20 September 2011

Ten years

Sometime in 1995 – I fondly think of it as April Fool's Day, though it probably wasn't – I started a drawing programme based on my reading of the painting manuals of Cennini, Piero, Alberti, and Leonardo. I was living in this kind of anarchist commune thing just north of Dunedin, you see, and some young guy who'd taken too many psychedelic drugs freaked out and claimed I was the devil. Seriously. 'All he does is sit there and fuck with people's heads,' he cried as he was restrained. (I might be exaggerating slightly, but that's the quote I remember.)

I thought, 'That's true. I suppose it's time I started doing something with my life.' True about sitting around, I mean. I do not resile from fucking with people's heads. Back then, I still tried to persuade people of things. When some idiot says to you, 'Don't worry about the future because, when the UFOs come, they'll save all the vegans,' I felt compelled to tell them exactly why that is a vile proposition.

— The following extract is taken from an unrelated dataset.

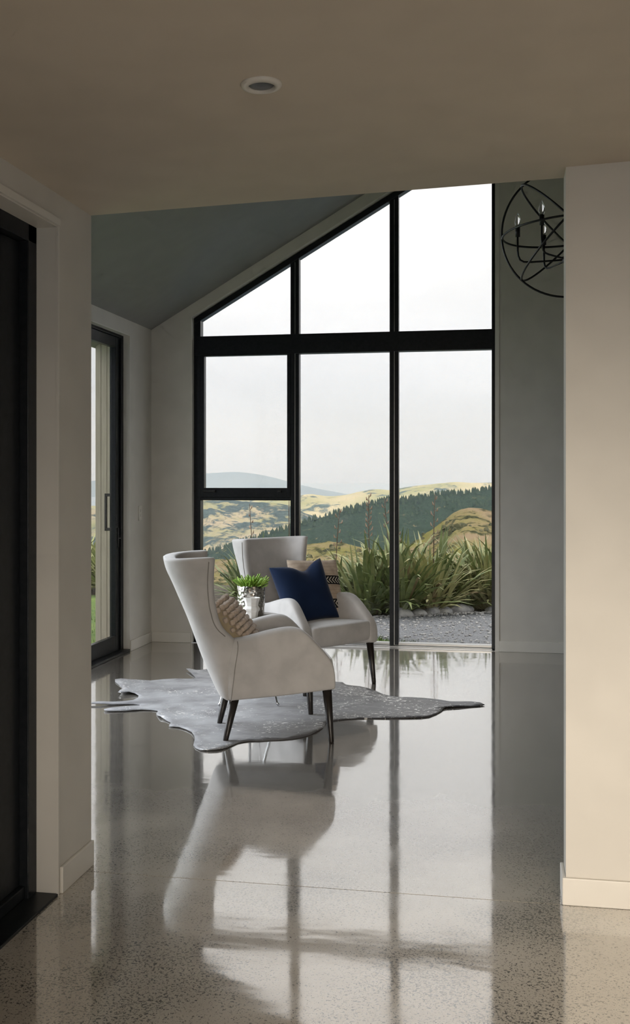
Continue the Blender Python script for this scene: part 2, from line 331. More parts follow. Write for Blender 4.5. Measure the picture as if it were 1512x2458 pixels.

So, in accordance with the advice I'd read, I set about learning to paint by drawing after the best paintings I could find and from nature. When I left school in 1987, you see, my head was full of silly ideas such as that painting was dead and the only valid art forms for a late capitalist society were punk rock videos and science fiction short stories. So I did art history and philosophy as preparation for writing science fiction. And look how that turned out, ha ha!

Funnily enough, when I left school in 1987, Mum was doing an industrial psychology course and, being of an experimental bent, tried out some measurement tools on me. She was a little dismayed when I scored 0 out of 10 for ambition. That's cos the stupid test measured ambition solely in terms of career success. I am actually quite ambitious, and was then, though that ambition has changed – I want to do the first fresco on Mars, for fuck's sake!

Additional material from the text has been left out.